Not anymore. They refocused the whole game around creatures, foten more expensive ones (mana-wise), too. I think they just got tired of having the combat sections of the game totally unused in tournament play. So now, creatures are more useful and more flexible. It’s a rare creature card that doesn’t have some neat special ability, and those that don’t usually have nice bonus elsewhere.

They’re also much better about balancing colors.

Regarding Green’s tourney-worthiness, it’s worth noting that artifact and enchantment destruction is now a Green ability (eg. Naturalize), which gives Green the control element it had been sorely lacking.

If the Wizards fora are to believed, White—particularly the White Weenie archetype—is the “new Green” in terms of suckitude. I play Type 1 and haven’t read a tournament report since The Dojo was online, so I’m not in a position to comment.

They’ll get my Disenchants and Swords to Plowshares when they Unhinge them from my cold dead hand!

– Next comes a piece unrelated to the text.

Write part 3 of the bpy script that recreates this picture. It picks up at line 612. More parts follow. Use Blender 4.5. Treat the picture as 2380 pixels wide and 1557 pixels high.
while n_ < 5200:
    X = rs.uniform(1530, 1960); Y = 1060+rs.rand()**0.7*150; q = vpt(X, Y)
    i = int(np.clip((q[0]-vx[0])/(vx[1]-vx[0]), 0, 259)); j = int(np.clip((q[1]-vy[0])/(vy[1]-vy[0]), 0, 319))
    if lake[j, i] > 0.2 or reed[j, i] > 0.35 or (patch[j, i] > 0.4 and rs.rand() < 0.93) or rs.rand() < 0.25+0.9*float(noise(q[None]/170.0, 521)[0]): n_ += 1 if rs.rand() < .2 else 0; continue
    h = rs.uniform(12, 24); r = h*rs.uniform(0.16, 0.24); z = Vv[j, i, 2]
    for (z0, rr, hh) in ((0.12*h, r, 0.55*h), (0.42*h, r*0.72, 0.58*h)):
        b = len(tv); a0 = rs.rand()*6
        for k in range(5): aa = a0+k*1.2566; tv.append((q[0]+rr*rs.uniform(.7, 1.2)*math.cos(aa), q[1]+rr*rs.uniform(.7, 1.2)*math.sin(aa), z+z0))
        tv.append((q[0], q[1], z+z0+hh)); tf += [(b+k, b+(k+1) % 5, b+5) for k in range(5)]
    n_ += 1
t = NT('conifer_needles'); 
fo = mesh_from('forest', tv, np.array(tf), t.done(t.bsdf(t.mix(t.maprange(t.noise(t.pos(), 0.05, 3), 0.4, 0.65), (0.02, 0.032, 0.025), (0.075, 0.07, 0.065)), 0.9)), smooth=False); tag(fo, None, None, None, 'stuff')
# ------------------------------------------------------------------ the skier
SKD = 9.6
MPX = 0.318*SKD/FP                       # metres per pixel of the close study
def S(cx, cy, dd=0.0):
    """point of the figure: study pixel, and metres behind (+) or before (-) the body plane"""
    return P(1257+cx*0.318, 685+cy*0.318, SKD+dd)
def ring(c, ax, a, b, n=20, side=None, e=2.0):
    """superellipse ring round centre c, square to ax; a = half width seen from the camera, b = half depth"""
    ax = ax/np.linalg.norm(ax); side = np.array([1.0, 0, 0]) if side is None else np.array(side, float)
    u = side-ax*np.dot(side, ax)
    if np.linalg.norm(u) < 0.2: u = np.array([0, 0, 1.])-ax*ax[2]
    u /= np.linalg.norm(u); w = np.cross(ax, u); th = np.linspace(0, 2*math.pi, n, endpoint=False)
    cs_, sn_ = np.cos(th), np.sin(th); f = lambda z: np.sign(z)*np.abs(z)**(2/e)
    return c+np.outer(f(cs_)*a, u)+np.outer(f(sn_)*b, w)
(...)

Can’t find a card? Need a certain effect not on any card? make your own!
http://mtglair.de/editor.shtml

Brian
(who’s played MTG precicely twice and was using someone elese’s deck0

I hate to be a wet blanket, but this program appears legally iffy due to trade dress issues. From what I’ve gathered by reading Wizards’ fora, you can freely reproduce the text of cards, but you can’t duplicate the appearance of Magic cards. I’m uncertain of whether this restriction includes only the artwork on the card or if it includes the templating as well.